Friday, May 25, 2007

Word History

In the West, calligraphy eventually evolved from the earliest cave paintings, such as those (35,000-20,000 BC) at Lascaux, France, into the abstractions that became the familiar letterforms of the alphabet.

About 3500 BC the ancient Egyptians created a form of picture writing called hieroglyphs—sacred inscriptions—usually incised on monuments or inside tombs. Hieroglyphs were also written on papyrus, an early form of paper made from a rushlike plant growing along the Nile; the earliest examples date from the 5th Dynasty (2465-2323 BC). The scribes used either a brush or a flat-edged pen cut from a river reed to write on papyrus scrolls.
The Phoenicians, traders and seafarers of the eastern Mediterranean, were the first to invent, sometime before 1000 BC, a system with 24 letters, written from right to left. The word alphabet is derived from the first two letters of the Phoenician alphabet, aleph and bet.
About 850 BC the Greeks took over alphabetic writing from the Phoenicians. The first line was written from right to left, followed by a line written from left to right, as a farmer would plough a field. This method is called boustrophedon. Finally they settled on left to right, as Westerners still write today. Greek letters were carved into stone, cast in metal, painted on pottery, and written on papyrus.
The Romans, before the end of the 2nd century BC, had adapted the Greek alphabet to the Latin language, changing the shapes to the capital letters used today. The proportions of Roman letters on monumental inscriptions, such as those on
Trajan's Column (106-113) in Rome, have never been surpassed. They were painted on stone with a brush and then carved with chisel and mallet.
In Renaissance books calligraphy was printed from woodblocks, but in the 17th century wood was replaced by copperplates.

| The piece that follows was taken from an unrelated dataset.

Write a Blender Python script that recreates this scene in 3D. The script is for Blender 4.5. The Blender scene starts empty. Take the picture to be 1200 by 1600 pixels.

These engravings resulted in much finer lines and increasingly elaborate writing books. One of the finest calligraphic artists was Jan van de Velde of Holland. Maria Strick of Rotterdam and Ester Inglis of Scotland were 17th-century professional calligraphers. In England, Edward Cocker, Charles Snell, and John Clark and other calligraphers in France and Spain spread the new copperplate styles.
In the 18th century, The Universal Penman (1733-1741), by the English calligrapher George Bickham, appealed to businessmen, administrators, and schoolmasters. Calligraphic scripts continued to serve as models for type designs. For the businessman and student it was not easy to attain the perfection of the engraved scripts with the use of quill pens. To speed up writing, the pen was held at a far steeper angle, hairlines were thin, and curves and downstrokes swelled with pressure from the hand. As commerce took over, penmanship declined.
Two inventions of the 19th century—the steel pen (imitating the shape of the quill) and the fountain pen—became part of daily life, but handwriting, overembellished, often vulgar, could hardly be considered calligraphy any longer.
In the 20th century the typewriter did not replace handwriting altogether. In England Alfred Fairbank revived italic with his teaching sets of the 1920s. Tom Gourdie brought italic to schools in Great Britain, Scandinavia, and Germany. Rudolf von Larisch in Austria and Rudolf Koch in Germany taught calligraphy and design. Those who promoted calligraphy and handwriting in the United States include William Dwiggins, Oscar Ogg, Ray DaBoll, Paul Standard, Arnold Bank, and George Salter. More than 30 calligraphic societies currently flourish in the United States and Europe.

1 comment:

Anonymous said...

i wish i had the time to learn this piece or art!